## Excerpted data
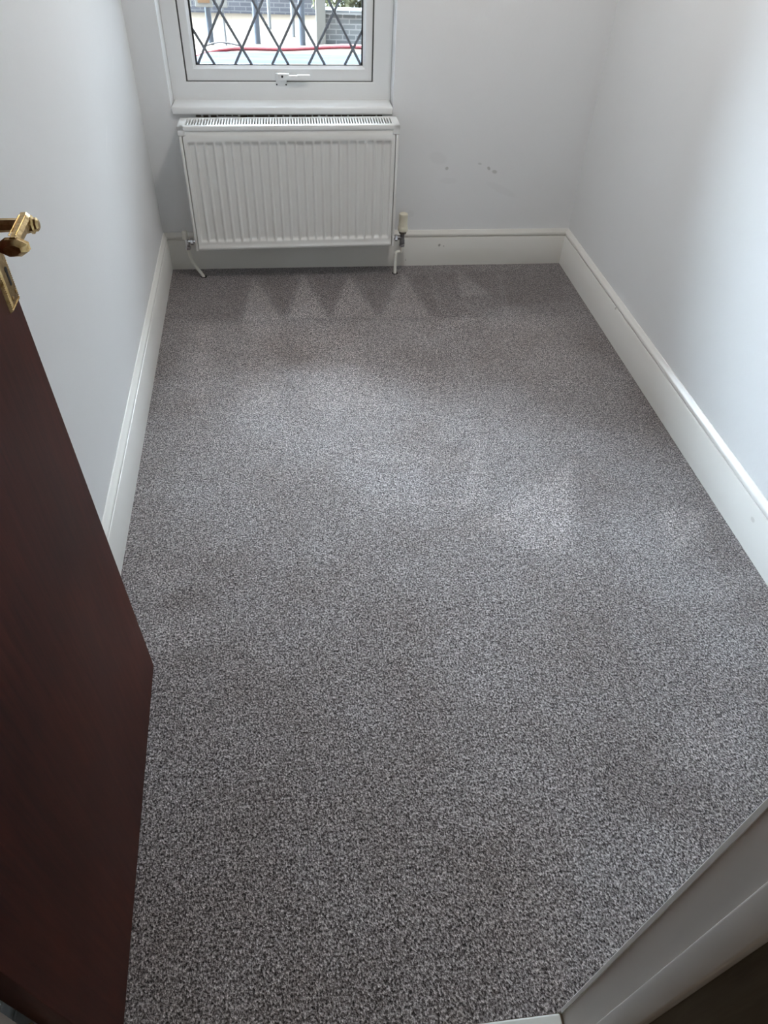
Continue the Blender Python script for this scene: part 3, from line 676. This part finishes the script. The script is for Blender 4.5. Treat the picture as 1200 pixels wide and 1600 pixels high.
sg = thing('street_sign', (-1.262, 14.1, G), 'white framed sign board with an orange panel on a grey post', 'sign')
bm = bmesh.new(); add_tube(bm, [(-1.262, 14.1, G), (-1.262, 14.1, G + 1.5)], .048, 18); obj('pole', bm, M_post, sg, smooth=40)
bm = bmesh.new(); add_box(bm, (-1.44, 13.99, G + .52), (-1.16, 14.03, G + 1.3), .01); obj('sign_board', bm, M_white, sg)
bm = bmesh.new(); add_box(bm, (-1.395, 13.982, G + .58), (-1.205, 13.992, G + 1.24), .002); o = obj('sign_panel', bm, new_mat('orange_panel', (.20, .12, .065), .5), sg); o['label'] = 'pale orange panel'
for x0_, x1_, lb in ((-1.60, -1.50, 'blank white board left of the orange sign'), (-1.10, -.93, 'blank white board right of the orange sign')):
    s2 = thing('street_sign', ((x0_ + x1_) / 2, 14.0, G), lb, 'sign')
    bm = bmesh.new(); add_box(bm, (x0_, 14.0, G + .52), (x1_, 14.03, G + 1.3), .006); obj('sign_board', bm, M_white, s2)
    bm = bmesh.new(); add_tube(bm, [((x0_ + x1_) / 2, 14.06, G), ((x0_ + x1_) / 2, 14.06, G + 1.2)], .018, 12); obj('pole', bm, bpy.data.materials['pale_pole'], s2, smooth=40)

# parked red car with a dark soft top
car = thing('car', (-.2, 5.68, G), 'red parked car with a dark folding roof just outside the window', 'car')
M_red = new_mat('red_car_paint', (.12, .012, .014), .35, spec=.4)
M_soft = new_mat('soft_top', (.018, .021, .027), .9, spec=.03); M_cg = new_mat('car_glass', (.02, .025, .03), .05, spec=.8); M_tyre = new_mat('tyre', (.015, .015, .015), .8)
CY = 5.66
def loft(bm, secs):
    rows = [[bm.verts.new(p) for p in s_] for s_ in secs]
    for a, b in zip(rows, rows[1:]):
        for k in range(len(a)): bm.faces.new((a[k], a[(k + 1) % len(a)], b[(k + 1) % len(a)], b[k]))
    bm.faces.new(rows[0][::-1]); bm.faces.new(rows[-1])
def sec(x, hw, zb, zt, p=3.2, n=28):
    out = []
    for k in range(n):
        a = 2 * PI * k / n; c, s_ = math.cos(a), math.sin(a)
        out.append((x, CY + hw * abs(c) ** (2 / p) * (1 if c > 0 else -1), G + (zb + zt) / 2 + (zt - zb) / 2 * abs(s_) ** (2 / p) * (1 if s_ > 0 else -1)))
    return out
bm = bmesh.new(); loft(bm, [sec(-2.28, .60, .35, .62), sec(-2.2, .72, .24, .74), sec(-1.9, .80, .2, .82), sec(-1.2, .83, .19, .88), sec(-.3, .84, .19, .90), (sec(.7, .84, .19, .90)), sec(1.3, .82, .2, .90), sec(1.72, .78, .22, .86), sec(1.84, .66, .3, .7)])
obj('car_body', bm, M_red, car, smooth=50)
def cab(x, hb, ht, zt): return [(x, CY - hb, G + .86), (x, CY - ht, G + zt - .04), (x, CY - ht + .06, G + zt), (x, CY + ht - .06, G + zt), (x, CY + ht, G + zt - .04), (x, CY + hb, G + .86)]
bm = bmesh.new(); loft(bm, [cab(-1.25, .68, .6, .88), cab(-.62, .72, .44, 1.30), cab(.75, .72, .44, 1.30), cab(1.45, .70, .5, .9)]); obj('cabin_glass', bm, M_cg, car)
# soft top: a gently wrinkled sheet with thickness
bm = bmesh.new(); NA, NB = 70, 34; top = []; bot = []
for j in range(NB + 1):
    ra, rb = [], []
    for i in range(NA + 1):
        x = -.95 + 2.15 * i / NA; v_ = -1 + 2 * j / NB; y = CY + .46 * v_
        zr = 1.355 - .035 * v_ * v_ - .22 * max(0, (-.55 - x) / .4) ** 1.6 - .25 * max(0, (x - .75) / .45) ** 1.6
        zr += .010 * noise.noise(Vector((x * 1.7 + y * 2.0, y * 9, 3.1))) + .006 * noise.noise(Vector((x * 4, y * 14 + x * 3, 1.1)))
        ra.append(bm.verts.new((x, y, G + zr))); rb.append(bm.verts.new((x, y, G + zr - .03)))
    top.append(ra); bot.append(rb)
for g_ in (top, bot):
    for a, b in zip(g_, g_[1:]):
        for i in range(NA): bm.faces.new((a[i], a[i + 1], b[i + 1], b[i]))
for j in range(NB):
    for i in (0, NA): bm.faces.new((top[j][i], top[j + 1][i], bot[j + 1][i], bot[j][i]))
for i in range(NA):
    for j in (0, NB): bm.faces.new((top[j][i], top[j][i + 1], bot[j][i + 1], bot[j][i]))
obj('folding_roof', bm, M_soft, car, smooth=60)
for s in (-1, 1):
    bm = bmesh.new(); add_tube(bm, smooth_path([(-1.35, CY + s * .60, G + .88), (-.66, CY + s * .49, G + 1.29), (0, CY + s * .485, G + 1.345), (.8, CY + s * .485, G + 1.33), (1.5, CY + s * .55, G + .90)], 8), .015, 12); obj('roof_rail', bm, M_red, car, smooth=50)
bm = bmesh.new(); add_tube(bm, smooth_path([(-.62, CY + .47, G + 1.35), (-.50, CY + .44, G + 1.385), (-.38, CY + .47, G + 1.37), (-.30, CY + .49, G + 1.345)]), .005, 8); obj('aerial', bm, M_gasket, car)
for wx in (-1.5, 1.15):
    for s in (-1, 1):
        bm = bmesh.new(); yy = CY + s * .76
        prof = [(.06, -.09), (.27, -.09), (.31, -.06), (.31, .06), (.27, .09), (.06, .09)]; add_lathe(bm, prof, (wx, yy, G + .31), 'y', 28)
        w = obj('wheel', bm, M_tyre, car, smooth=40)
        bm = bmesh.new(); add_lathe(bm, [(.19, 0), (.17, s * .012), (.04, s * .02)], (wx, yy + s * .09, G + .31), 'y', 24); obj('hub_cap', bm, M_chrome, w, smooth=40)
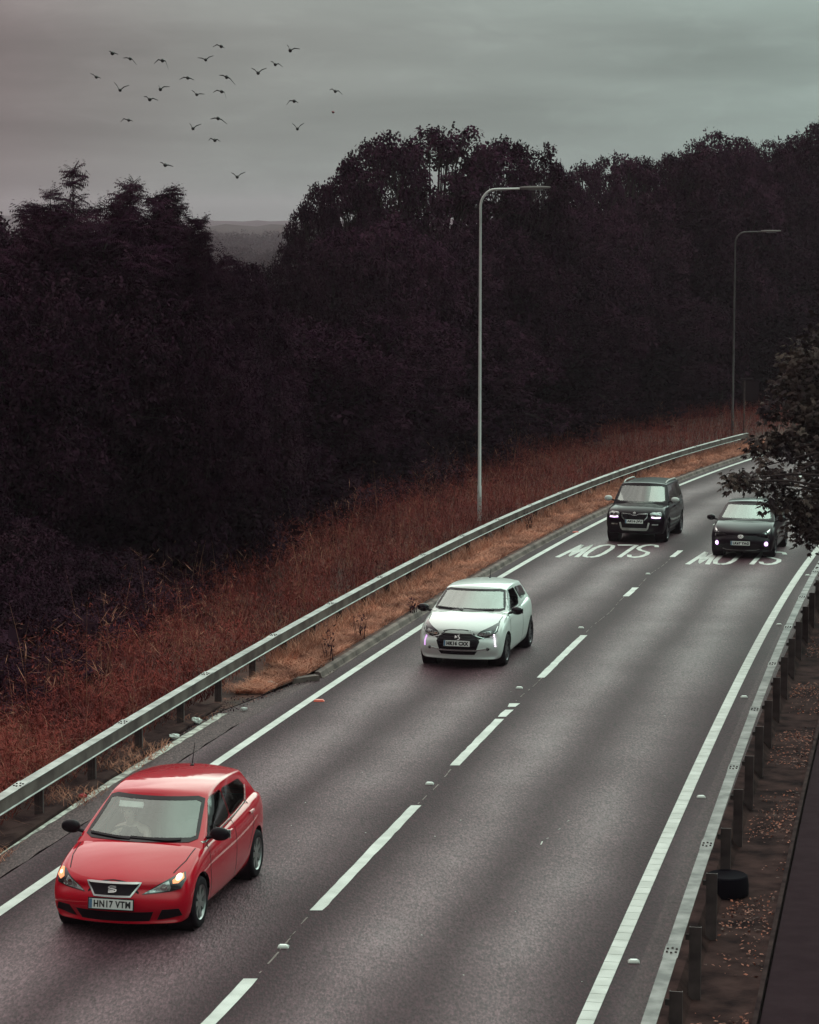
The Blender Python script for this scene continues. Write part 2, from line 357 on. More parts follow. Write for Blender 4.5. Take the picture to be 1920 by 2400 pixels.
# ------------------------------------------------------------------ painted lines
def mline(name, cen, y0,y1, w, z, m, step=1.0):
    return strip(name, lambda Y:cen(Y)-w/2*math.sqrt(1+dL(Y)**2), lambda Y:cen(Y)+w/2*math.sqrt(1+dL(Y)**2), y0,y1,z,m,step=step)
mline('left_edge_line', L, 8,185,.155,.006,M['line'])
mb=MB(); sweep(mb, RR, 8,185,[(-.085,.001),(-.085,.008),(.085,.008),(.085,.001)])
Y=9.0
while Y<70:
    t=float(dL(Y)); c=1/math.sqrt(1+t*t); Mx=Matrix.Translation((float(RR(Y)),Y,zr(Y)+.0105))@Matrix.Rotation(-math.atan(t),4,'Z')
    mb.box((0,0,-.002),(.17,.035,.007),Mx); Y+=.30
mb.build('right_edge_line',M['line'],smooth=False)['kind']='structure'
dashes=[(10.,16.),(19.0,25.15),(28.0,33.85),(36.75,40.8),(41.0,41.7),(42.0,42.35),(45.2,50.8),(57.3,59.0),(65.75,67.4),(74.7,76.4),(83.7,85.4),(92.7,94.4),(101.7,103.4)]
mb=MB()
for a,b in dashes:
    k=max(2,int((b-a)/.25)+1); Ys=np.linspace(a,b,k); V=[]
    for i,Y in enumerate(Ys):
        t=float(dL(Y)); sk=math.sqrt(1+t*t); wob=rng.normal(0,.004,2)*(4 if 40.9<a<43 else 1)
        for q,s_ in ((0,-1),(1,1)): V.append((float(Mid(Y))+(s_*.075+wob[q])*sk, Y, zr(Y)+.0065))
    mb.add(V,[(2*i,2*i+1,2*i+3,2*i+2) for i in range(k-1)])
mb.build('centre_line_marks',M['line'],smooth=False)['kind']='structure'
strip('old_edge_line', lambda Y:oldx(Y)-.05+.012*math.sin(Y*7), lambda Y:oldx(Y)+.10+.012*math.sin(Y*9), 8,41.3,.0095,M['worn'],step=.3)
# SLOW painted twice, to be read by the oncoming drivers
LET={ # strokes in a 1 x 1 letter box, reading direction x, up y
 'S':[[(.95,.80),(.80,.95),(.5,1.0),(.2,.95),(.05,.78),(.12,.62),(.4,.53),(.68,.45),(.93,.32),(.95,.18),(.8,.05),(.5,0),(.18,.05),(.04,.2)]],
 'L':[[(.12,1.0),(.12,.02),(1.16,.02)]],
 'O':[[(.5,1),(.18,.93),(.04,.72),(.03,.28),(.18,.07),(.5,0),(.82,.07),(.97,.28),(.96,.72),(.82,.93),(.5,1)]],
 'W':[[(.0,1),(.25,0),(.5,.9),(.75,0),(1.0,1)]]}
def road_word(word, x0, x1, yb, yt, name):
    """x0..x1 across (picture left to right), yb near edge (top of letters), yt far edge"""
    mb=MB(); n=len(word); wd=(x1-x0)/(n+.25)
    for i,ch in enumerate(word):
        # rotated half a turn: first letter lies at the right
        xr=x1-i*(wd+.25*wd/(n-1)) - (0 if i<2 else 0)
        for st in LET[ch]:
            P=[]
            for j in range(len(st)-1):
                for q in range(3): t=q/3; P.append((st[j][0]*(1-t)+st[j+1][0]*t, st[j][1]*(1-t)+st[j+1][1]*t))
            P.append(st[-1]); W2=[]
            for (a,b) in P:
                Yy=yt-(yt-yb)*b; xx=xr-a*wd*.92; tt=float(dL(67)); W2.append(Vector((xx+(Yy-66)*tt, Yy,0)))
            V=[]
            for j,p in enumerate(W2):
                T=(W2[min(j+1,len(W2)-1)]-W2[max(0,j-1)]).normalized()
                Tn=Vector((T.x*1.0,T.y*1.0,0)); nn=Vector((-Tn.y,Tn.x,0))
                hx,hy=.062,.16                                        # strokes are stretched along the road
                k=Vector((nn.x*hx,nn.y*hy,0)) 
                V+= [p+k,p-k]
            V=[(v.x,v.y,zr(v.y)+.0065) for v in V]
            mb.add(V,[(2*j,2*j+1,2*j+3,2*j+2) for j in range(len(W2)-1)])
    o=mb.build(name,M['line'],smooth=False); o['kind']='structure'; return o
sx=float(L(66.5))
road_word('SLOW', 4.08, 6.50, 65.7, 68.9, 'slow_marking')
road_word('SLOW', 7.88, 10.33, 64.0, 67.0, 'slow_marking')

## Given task
Take every line containing the word "scene" and copy it.

## Result of this exercise
Continue the Blender Python script for this scene: part 3, from line 676. This part finishes the script. The script is for Blender 4.5. Treat the picture as 1200 pixels wide and 1600 pixels high.
The Blender Python script for this scene continues. Write part 2, from line 357 on. More parts follow. Write for Blender 4.5. Take the picture to be 1920 by 2400 pixels.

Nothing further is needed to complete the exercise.